The politicization of human tragedy, sadly, has become a staple of modern American politics. In the wake of Hurricane Maria, the Category 5 storm that hammered Puerto Rico in Sept. 2017, Democrats predictably savaged the Trump administration for its supposedly too-little-too-late emergency response. It soon became clear that the island’s own government had dragged its feet over the distribution of emergency aid and supplies, but a new storm may have arrived after the discovery of a warehouse full of supplies intended for Maria’s victims. This tempest will not claim any lives, but it could, perhaps, claim some senior government jobs.
As things stand, the revelation that many tons of supplies are still sitting in a warehouse more than two years after the storm has already led to one dismissal: Gov. Wanda Vázquez Garced on Saturday, Jan. 18, fired the island’s emergency manager, Carlos Acevedo. The warehouse – discovered, apparently, during a post-earthquake inspection in the city of Ponce – is huge and is packed with unopened cases and pallets. Photographs and video footage have been posted on social media platforms as outrage spreads among residents of the island. The supplies include cases of water, baby formula, and emergency and survival equipment.

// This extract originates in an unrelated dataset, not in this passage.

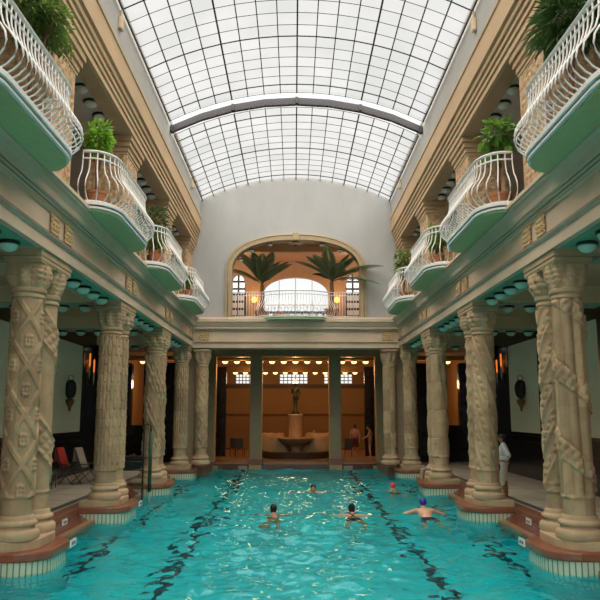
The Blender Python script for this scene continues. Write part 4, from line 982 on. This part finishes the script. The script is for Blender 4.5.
bush('dark spiky plant above the nearest right balcony',(4.5,11.15,6.53),2.3,(.5,.65,.5),800,.36,m_leaf4,.28,.1,True,seed=8)
bush('low green plant on the third right balcony',(4.2,21.0,6.53),.95,(.3,.4,.42),300,.18,m_leaf3,.2,seed=9)
bush('bushy green plant at the near end of the farthest right balcony',(4.2,27.6,6.53),1.55,(.36,.5,.55),700,.16,m_leaf,.22,.1,seed=10)
def palm(label,loc,h,fronds,seed,pot=True):
    rr=random.Random(seed); t=thing('potted_palm',label,'palm',loc,0,'palms on the back balcony')
    MB().lathe([(.22,0),(.3,.4),(.33,.42),(.33,.48),(.26,.48)],n=20).build('pot',m_terra,t,smooth=True,split=40)
    MB().tube([(0,0,.4),(.02,0,h*.5),(0,0,h)],[.12,.11,.09],10).build('trunk',m_stem,t,smooth=True)
    for (az,el,l) in fronds:
        mb=MB(); pts=[]; d=Vector((math.cos(az),math.sin(az),0)); p=Vector((0,0,h)); e=el; N=15
        for k in range(N): pts.append(p.copy()); p=p+(d*math.cos(e)+Vector((0,0,1))*math.sin(e))*l/N; e-=.062
        mb.tube(pts,[.022*(1-.8*k/N) for k in range(N)],5)
        for k in range(2,N):
            f=k/N; tan=(pts[k]-pts[k-1]).normalized(); sd=tan.cross(Vector((0,0,1))).normalized(); up=sd.cross(tan)
            for q in(-1,1):
                for hh in(0,.5):
                    ll=.46*math.sin(PI*min(1,f*.85+.14))+.05; mb.leaf(pts[k]-tan*(l/N)*hh,sd*q+tan*1.1-up*.2,up,ll,.085)
        mb.build('frond',m_palm,t)
    return t
def fr(seed,n,extra=()):
    rr=random.Random(seed); return [(2*PI*k/n+rr.uniform(-.25,.25),rr.uniform(.8,1.45),rr.uniform(1.5,2.05)) for k in range(n)]+list(extra)
palm('dark green palm left of the balcony centre under the arch',(-1.55,32.6,6.44),1.7,fr(3,15),3)
palm('dark green palm right of the balcony centre with fronds reaching past the arch frame',(1.6,31.75,6.44),1.7,fr(8,14,[(-.50,.62,2.7),(-.58,.28,2.6)]),5)
t=thing('planter','reddish terracotta planter behind the back balcony railing, left of its middle','planter',(-.75,33.6,6.44)); MB().lathe([(.2,0),(.32,.3),(.36,.45),(.3,.5)],n=20).build('pot',m_terra,t,smooth=True,split=40); MB().ell((0,0,.5),(.27,.27,.12),16,8).build('clay_mound',m_terra,t,smooth=True)

# ------------------------------------------------------------------ poolside things
t=thing('pool_handrail','tall dark green handrail and ladder frame standing in the water before the third left columns','ladder',(0,23.2,0))
mb=MB(); x1,x2=-4.82,-4.60
mb.tube([(x1,0,-1.3),(x1,0,1.85)]+[((x1+x2)/2-(x2-x1)/2*math.cos(a),0,1.85+.13*math.sin(a)) for a in np.linspace(.2,PI-.2,9)]+[(x2,0,1.85),(x2,0,1.7)],.028,8); mb.build('arched_rail',m_ladder,t,smooth=True)
MB().tube([(x2,0,1.74),(x2,0,-.1)],.058,12).build('padded_sleeve',m_sleeve,t,smooth=True); MB().tube([(x2,0,-.1),(x2,0,-1.3)],.03,8).build('steel_post',M('bare_steel',(.3,.32,.33),.35,metal=.7),t,smooth=True)
mb=MB(); 
for z in(.80,.55): mb.tube([(-5.5,0,z),(x1,0,z)],.02,8); 
mb.tube([(-5.5,0,0),(-5.5,0,.82)],.02,8); mb.tube([(-5.15,0,.55),(-5.15,0,.8)],.015,8); mb.build('side_rails',m_ladder,t,smooth=True)
MB().box(-5.52,x1,-.3,.3,.10,.15).build('step_platform',m_ladder,t,bevel=.01)
MB().tube([(-5.45,-.25,.1),(-5.45,-.25,0.0)],.02,6).build('platform_foot',m_ladder,t)
# depth signs
for sx in(-1,1):
    for n,(x,y,z,where) in enumerate([(4.19,14.32,-.07,'on the rounded curb under the nearest pair'),(5.30,17.0,-.135,'on the straight curb between the first and second pairs'),(4.19,20.28,-.07,'on the rounded curb under the second pair')]):
        if sx>0 and n==2: continue
        if n!=1: x=4.195; y=y-.36
        t=thing('depth_sign',f"small white sign {where}, {side(sx)} side",'sign',(sx*(x-.012),y,z),0,'curb signs')
        MB().box(-.012,.012,-.17,.17,-.065,.065).build('plate',m_sign,t,bevel=.004)
        mb=MB()
        for q,(a,b) in enumerate(((-.11,-.05),(-.035,-.015),(0,.06),(.08,.12))): mb.box(-sx*.010,-sx*.0135,a,b,-.03 if q!=1 else -.03,.03 if q in(0,2) else .01)
        mb.build('marks',m_signink,t)
# folding deck chairs with towels
def folding_chair(loc,rz,label):
    t=thing('folding_chair',label,'chair',loc,rz,'folding deck chairs')
    mb=MB()
    for s_ in(-1,1):
        x=.27*s_; mb.tube([(x,.42,0),(x,-.05,.5),(x,-.30,1.15)],.016,8); mb.tube([(x*.92,-.42,0),(x*.92,.12,.44),(x*.92,.34,.46)],.016,8); mb.tube([(x*1.05,-.14,.66),(x*1.05,.32,.64)],.02,8); mb.tube([(x*1.05,.30,.64),(x*1.05,.28,.45)],.013,6)
    fr=mb.build('frame',m_chair,t,smooth=True)
    mb=MB(); mb.box(-.25,.25,-.08,.36,.445,.465); mb.build('seat',m_sling,t,bevel=.008)
    mb=MB(); V=[(-.25,-.05,.5),(.25,-.05,.5),(.25,-.29,1.12),(-.25,-.29,1.12),(-.25,-.075,.49),(.25,-.075,.49),(.25,-.315,1.11),(-.25,-.315,1.11)]; mb.add(V,[(0,1,2,3),(7,6,5,4),(0,4,5,1),(1,5,6,2),(2,6,7,3),(3,7,4,0)]); mb.build('backrest',m_sling,t)
    for s_ in(-1,1): MB().tube([(.3*s_*.95,.42,.015),(.2*s_,.42,.015)],.014,6).build('foot',m_chair,t)
    return t
def towel(loc,rz,mat,label,top=1.13,w=.2):
    t=bpy.data.objects; mb=MB(); n=10; prof=[(-.36,.72),(-.335,.9),(-.335,1.08),(-.315,1.165),(-.28,1.165),(-.235,1.05),(-.13,.78),(-.03,.53)]
    V=[];F=[]
    for i,(y,z) in enumerate(prof):
        for k in range(n+1): V.append((-w+2*w*k/n,y+.012*math.sin(k*1.9+i),z+.008*math.sin(k*1.3)))
    for i in range(len(prof)-1):
        for k in range(n): a=i*(n+1)+k; F.append((a,a+1,a+n+2,a+n+1))
    mb.add(V,F); o=mb.build('towel',mat,None,loc,True,rz=rz); s_=o.modifiers.new('s','SOLIDIFY'); s_.thickness=.02; s_.offset=1; tag(o,label,'towel','towels on deck chairs'); return o
FC=[(-7.65,24.6,'folding deck chair under the red towel, left aisle'),(-7.02,24.6,'folding deck chair under the beige towel in the middle of the left aisle row'),(-6.55,25.4,'empty folding deck chair nearest the second left columns')]
for i,(x,y,l) in enumerate(FC): folding_chair((x,y,0),math.radians(-105),l)
towel((-7.65,24.6,0),math.radians(-105),m_towel,'red towel hung over a deck chair back in the left aisle'); towel((-7.02,24.6,0),math.radians(-105),m_towel2,'beige towel hung over a deck chair back in the left aisle')
t=thing('side_table','small dark side table beside the deck chairs in the left aisle','table',(-7.78,23.2,0)); MB().box(-.22,.22,-.22,.22,.43,.46).build('top',m_chair,t,bevel=.01)
for a,b in((1,1),(1,-1),(-1,1),(-1,-1)): MB().tube([(.19*a,.19*b,0),(.19*a,.19*b,.43)],.02,8).build('leg',m_chair,t)
# lit dark-framed planter ledge at the left aisle end
t=thing('planter_box','low dark planter box with sandals on top at the end of the left aisle','planter',(-6.9,31.0,0)); MB().box(-.7,.7,-.25,.25,0,.55).build('box',m_ladder,t,bevel=.02)
t2=thing('sandal','brown sandal lying on the dark planter box','shoe',(-6.85,31.0,.55)); MB().ell((0,0,.03),(.15,.06,.03),12,8).build('sole',m_boot,t2,smooth=True); MB().tube([(.03,-.055,.03),(.03,0,.10),(.03,.055,.03)],.02,6).build('strap',m_boot,t2,smooth=True)
# chairs in the hall
def hall_chair(loc,rz,label):
    t=thing('hall_chair',label,'chair',loc,rz,'chairs in the hall behind'); MB().box(-.22,.22,-.22,.22,.42,.47).build('seat',m_redcloth,t,bevel=.015); MB().box(-.22,.22,-.24,-.19,.47,1.0).build('backrest',m_sling,t,bevel=.03)
    for a,b in((1,1),(1,-1),(-1,1),(-1,-1)): MB().tube([(.19*a,.19*b,0),(.19*a,.19*b,.43)],.018,6).build('leg',m_chair,t)
hall_chair((-2.95,39.3,0),math.radians(200),'dark chair left of the fountain, nearer the olive pier'); hall_chair((-3.55,40.0,0),math.radians(140),'dark chair left of the fountain, beside the black pier'); hall_chair((2.72,39.0,0),math.radians(150),'dark chair right of the fountain beside the olive pier')

# ------------------------------------------------------------------ lights, world, camera
w=bpy.data.worlds.new('overcast'); S.world=w; w.use_nodes=True; nt=w.node_tree; bg=nt.nodes['Background']; bg.inputs[1].default_value=1.2
bg.inputs[0].default_value=(1,.995,.985,1)
def light(name,typ,loc,e,col,size=.3,rot=None,angle=None):
    l=bpy.data.lights.new(name,typ); l.energy=e; l.color=col
    if typ=='SUN': l.angle=angle
    elif typ=='AREA': l.size=size
    else: l.shadow_soft_size=size
    o=bpy.data.objects.new(name,l); C.objects.link(o); o.location=loc
    if rot: o.rotation_euler=rot
    return o
light('overcast_sun','SUN',(0,10,30),12.5,(1,.88,.745),rot=(math.radians(12),0,0),angle=math.radians(130))
for x in(-2.9,0,2.9):
    light('hall_lamp_light','POINT',(x,38.8,4.7),42,(1,.5,.18),.2); light('hall_lamp_light','POINT',(x,44.5,4.4),42,(1,.5,.18),.2)
for sx in(-1,1):
    light('aisle_end_light','POINT',(sx*7.3,39.8,3.9),70,(1,.5,.16),.2); light('upper_room_light','POINT',(sx*2.1,36.6,8.2),14,(1,.5,.2),.2)
light('fountain_fill','POINT',(0,37.4,3.4),55,(1,.55,.22),.15); light('upper_room_fill','POINT',(-3.2,34.0,9.3),110,(1,.86,.72),.8); light('upper_room_fill','POINT',(3.2,34.0,9.3),110,(1,.86,.72),.8)  # added fill lights with no visible lamps: fountain front and upper room
cam=bpy.data.cameras.new('camera'); co=bpy.data.objects.new('camera',cam); C.objects.link(co); S.camera=co
cam.sensor_fit='HORIZONTAL'; cam.sensor_width=36; cam.lens=36*720/600; cam.clip_end=200
pitch=math.atan(114/720); yaw=-math.atan(6/720)
co.location=(CAMX,0,CAMH); co.rotation_euler=(PI/2+pitch,0,yaw)
S.view_settings.view_transform='Standard'; S.view_settings.look='None'; S.view_settings.exposure=0.0; S.view_settings.gamma=1; S.view_settings.use_curve_mapping=False
S.cycles.max_bounces=12; S.cycles.diffuse_bounces=5; S.cycles.transparent_max_bounces=12; S.cycles.use_denoising=True; S.cycles.sample_clamp_indirect=6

Puerto Rico’s Problems are Local
Before his removal from office, Acevedo released a statement that said in part: “It is important to emphasize that no citizen has been denied any of the items found at this place.” The fact that, some 28 months after the hurricane, this quantity of vital supplies sits untouched and undisturbed – as the posted videos appear to indicate – demonstrates the utter incompetence with which Puerto Rican authorities approached the relief effort.
It is nothing short of appalling to observe the hardships with which many Puerto Ricans have struggled since Maria. The final death toll is still in dispute, but a study commissioned by the territory’s government puts that number at 3,000. Thousands more lost their homes or were in other ways displaced and the island is still a long way from recovery.
Whether the response to Maria from the Federal Emergency Management Agency (FEMA) was adequate or left much to be desired depends, it seems, on one’s political alignment. Democrats on the U.S. mainland as well as on the island wasted no time in using the terrible effects of the storm to score political points against President Trump, who claims that his administration’s response was highly effective. Local authorities, though, were slow to distribute the huge quantities of aid that did arrive on the island after the storm.
Many would argue that this slow rollout of relief was largely due to the damage inflicted by Maria, such as lack of power, flooded or washed-out roads, and so on. There is no excuse, though, for this quantity of aid to be gathering dust in a warehouse all these many months later. This just-discovered cache provides a good analogy for Puerto Rico’s considerable problems: They lie not in Washington, D.C. but have been right there on the island for far too long.